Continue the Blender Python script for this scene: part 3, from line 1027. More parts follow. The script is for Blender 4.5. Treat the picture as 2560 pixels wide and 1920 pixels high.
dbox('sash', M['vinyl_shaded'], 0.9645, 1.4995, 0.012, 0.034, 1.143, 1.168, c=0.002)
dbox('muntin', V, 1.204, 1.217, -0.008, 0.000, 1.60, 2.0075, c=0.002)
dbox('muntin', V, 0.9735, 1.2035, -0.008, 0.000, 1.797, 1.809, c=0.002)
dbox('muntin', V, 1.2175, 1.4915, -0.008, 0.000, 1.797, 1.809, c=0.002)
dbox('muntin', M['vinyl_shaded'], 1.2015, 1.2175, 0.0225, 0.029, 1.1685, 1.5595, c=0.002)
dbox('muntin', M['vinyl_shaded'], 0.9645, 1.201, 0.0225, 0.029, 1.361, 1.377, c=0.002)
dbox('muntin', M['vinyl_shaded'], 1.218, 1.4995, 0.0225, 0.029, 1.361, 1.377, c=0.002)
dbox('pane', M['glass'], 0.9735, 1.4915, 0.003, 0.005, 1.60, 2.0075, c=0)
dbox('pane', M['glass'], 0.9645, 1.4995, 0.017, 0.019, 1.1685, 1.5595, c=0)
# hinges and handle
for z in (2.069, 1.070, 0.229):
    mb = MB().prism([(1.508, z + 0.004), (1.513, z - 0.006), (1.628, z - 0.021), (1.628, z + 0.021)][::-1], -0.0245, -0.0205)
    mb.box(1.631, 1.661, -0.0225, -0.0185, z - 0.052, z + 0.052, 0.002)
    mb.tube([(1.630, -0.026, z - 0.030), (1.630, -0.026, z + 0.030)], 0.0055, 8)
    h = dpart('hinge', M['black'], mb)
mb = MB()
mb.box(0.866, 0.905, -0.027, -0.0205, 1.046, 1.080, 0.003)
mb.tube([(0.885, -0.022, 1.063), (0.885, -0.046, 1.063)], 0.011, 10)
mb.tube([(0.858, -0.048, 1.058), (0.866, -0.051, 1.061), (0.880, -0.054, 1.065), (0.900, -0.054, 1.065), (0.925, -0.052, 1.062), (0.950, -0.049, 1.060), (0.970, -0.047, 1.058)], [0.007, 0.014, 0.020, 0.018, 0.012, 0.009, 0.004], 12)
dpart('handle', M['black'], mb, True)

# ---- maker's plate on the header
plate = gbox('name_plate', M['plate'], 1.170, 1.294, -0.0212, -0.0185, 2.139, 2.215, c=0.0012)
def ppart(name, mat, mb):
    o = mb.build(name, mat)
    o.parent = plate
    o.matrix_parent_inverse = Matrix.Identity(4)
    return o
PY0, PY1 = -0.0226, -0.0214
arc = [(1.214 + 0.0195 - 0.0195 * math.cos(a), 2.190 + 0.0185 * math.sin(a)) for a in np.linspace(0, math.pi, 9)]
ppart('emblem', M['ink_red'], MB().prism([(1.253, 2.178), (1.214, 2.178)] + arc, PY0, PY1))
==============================
> _THE EXERCISE_:
From the listing above, reproduce all the lines exactly.

> _SOLUTION FOR THIS EXERCISE_:
Continue the Blender Python script for this scene: part 3, from line 1027. More parts follow. The script is for Blender 4.5. Treat the picture as 2560 pixels wide and 1920 pixels high.
dbox('sash', M['vinyl_shaded'], 0.9645, 1.4995, 0.012, 0.034, 1.143, 1.168, c=0.002)
dbox('muntin', V, 1.204, 1.217, -0.008, 0.000, 1.60, 2.0075, c=0.002)
dbox('muntin', V, 0.9735, 1.2035, -0.008, 0.000, 1.797, 1.809, c=0.002)
dbox('muntin', V, 1.2175, 1.4915, -0.008, 0.000, 1.797, 1.809, c=0.002)
dbox('muntin', M['vinyl_shaded'], 1.2015, 1.2175, 0.0225, 0.029, 1.1685, 1.5595, c=0.002)
dbox('muntin', M['vinyl_shaded'], 0.9645, 1.201, 0.0225, 0.029, 1.361, 1.377, c=0.002)
dbox('muntin', M['vinyl_shaded'], 1.218, 1.4995, 0.0225, 0.029, 1.361, 1.377, c=0.002)
dbox('pane', M['glass'], 0.9735, 1.4915, 0.003, 0.005, 1.60, 2.0075, c=0)
dbox('pane', M['glass'], 0.9645, 1.4995, 0.017, 0.019, 1.1685, 1.5595, c=0)
# hinges and handle
for z in (2.069, 1.070, 0.229):
    mb = MB().prism([(1.508, z + 0.004), (1.513, z - 0.006), (1.628, z - 0.021), (1.628, z + 0.021)][::-1], -0.0245, -0.0205)
    mb.box(1.631, 1.661, -0.0225, -0.0185, z - 0.052, z + 0.052, 0.002)
    mb.tube([(1.630, -0.026, z - 0.030), (1.630, -0.026, z + 0.030)], 0.0055, 8)
    h = dpart('hinge', M['black'], mb)
mb = MB()
mb.box(0.866, 0.905, -0.027, -0.0205, 1.046, 1.080, 0.003)
mb.tube([(0.885, -0.022, 1.063), (0.885, -0.046, 1.063)], 0.011, 10)
mb.tube([(0.858, -0.048, 1.058), (0.866, -0.051, 1.061), (0.880, -0.054, 1.065), (0.900, -0.054, 1.065), (0.925, -0.052, 1.062), (0.950, -0.049, 1.060), (0.970, -0.047, 1.058)], [0.007, 0.014, 0.020, 0.018, 0.012, 0.009, 0.004], 12)
dpart('handle', M['black'], mb, True)

# ---- maker's plate on the header
plate = gbox('name_plate', M['plate'], 1.170, 1.294, -0.0212, -0.0185, 2.139, 2.215, c=0.0012)
def ppart(name, mat, mb):
    o = mb.build(name, mat)
    o.parent = plate
    o.matrix_parent_inverse = Matrix.Identity(4)
    return o
PY0, PY1 = -0.0226, -0.0214
arc = [(1.214 + 0.0195 - 0.0195 * math.cos(a), 2.190 + 0.0185 * math.sin(a)) for a in np.linspace(0, math.pi, 9)]
ppart('emblem', M['ink_red'], MB().prism([(1.253, 2.178), (1.214, 2.178)] + arc, PY0, PY1))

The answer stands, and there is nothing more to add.